▶ _MATERIAL FOR THE TASK_:
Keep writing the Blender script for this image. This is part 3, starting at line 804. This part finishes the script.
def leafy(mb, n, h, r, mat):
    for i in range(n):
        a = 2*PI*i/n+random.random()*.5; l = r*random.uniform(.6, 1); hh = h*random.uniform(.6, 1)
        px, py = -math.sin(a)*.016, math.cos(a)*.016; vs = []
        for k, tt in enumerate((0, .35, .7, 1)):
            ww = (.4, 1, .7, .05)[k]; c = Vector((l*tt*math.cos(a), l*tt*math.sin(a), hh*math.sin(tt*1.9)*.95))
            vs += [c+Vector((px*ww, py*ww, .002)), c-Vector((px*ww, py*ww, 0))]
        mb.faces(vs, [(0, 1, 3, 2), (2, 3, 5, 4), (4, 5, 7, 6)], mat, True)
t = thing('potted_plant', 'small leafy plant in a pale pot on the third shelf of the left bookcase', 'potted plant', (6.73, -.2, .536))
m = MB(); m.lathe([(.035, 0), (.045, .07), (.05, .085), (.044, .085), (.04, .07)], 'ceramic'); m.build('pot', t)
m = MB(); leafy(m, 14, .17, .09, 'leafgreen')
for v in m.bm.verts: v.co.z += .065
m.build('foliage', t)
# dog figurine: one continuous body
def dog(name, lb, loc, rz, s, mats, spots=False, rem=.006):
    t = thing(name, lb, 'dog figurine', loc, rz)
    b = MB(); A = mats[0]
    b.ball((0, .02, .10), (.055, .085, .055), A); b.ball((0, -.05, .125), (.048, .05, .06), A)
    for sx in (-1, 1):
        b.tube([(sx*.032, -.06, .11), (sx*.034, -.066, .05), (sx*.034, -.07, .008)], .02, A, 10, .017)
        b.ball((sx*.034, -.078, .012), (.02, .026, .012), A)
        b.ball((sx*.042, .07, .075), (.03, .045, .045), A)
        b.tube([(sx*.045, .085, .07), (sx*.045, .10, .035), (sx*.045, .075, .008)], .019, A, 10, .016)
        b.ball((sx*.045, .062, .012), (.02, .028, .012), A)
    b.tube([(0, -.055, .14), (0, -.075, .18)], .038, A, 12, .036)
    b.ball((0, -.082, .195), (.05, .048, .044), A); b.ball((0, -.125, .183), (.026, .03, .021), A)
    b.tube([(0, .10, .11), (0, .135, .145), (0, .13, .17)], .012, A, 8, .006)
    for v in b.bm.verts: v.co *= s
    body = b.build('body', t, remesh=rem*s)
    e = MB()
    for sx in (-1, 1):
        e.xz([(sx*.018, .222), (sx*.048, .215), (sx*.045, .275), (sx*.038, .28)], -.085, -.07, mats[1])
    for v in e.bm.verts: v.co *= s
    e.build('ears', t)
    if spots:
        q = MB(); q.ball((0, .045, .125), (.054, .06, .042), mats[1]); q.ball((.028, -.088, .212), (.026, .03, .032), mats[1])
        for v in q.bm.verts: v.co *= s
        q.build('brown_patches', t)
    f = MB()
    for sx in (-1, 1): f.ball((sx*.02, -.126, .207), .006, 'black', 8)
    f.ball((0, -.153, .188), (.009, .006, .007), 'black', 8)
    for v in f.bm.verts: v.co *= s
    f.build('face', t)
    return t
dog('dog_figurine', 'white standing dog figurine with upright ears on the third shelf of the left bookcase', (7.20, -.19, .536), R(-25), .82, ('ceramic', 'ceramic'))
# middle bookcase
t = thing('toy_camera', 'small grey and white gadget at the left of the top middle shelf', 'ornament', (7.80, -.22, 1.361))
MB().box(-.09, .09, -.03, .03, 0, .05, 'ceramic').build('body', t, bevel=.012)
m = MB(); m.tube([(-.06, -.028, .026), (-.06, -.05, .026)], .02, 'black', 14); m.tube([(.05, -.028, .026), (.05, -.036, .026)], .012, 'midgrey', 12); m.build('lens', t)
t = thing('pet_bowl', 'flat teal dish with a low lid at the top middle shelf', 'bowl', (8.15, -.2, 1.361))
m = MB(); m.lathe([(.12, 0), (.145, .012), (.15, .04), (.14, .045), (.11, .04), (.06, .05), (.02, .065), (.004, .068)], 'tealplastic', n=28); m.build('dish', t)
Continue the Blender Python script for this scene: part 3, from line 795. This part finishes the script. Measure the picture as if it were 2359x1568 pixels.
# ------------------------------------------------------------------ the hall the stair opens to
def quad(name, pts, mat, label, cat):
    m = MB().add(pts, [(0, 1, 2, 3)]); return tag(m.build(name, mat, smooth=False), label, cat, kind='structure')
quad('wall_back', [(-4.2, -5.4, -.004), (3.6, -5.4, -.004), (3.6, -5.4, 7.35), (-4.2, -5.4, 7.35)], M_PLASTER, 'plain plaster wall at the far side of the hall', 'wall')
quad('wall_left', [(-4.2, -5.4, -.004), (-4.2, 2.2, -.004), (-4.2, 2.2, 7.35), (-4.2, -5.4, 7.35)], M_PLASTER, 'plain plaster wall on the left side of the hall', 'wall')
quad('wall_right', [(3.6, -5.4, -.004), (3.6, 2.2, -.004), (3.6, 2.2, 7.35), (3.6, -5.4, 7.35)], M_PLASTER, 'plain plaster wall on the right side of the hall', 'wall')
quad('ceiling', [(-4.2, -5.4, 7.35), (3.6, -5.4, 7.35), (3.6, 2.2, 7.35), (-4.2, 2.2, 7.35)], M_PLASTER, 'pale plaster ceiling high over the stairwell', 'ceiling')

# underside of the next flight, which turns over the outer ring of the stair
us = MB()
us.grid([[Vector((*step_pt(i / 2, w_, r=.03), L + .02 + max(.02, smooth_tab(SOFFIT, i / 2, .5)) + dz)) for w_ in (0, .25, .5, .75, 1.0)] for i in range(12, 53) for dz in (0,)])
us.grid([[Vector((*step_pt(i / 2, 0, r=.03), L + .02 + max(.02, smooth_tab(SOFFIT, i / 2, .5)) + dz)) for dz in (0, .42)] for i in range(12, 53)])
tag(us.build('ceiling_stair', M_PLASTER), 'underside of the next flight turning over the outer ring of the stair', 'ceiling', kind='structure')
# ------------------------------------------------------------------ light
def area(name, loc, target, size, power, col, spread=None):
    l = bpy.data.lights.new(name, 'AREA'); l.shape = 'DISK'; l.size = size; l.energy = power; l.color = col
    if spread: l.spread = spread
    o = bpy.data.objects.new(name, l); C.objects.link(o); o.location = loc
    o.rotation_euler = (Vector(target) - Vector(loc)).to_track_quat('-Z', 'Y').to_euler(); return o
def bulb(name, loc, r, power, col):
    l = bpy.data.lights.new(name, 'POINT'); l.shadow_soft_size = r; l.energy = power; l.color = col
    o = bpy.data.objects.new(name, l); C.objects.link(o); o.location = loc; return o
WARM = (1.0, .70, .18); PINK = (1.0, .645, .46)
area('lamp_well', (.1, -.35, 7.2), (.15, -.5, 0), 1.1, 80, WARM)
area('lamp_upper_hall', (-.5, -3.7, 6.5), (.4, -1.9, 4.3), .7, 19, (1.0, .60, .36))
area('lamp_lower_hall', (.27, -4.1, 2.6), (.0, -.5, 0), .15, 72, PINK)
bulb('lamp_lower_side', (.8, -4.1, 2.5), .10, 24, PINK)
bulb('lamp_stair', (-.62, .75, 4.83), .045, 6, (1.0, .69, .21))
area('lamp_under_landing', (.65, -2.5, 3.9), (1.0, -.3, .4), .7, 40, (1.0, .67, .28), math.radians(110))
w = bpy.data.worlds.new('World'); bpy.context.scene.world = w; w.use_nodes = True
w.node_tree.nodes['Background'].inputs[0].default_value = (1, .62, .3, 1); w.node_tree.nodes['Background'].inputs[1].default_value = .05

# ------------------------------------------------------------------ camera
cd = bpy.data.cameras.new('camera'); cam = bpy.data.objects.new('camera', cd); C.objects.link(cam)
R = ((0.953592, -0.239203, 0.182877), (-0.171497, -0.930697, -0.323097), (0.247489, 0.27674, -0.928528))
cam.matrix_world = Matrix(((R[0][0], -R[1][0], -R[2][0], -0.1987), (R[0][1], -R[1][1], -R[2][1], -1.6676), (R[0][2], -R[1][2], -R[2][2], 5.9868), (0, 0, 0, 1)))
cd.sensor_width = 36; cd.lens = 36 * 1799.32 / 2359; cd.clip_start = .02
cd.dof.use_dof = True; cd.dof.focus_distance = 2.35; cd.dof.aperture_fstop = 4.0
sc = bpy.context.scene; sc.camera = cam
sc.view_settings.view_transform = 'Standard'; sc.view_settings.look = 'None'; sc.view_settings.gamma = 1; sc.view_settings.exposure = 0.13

▶ _TASK STATEMENT_: Pull every line containing "This" from the material above.

▶ _ANSWER TO THE PROBLEM_:
Keep writing the Blender script for this image. This is part 3, starting at line 804. This part finishes the script.
Continue the Blender Python script for this scene: part 3, from line 795. This part finishes the script. Measure the picture as if it were 2359x1568 pixels.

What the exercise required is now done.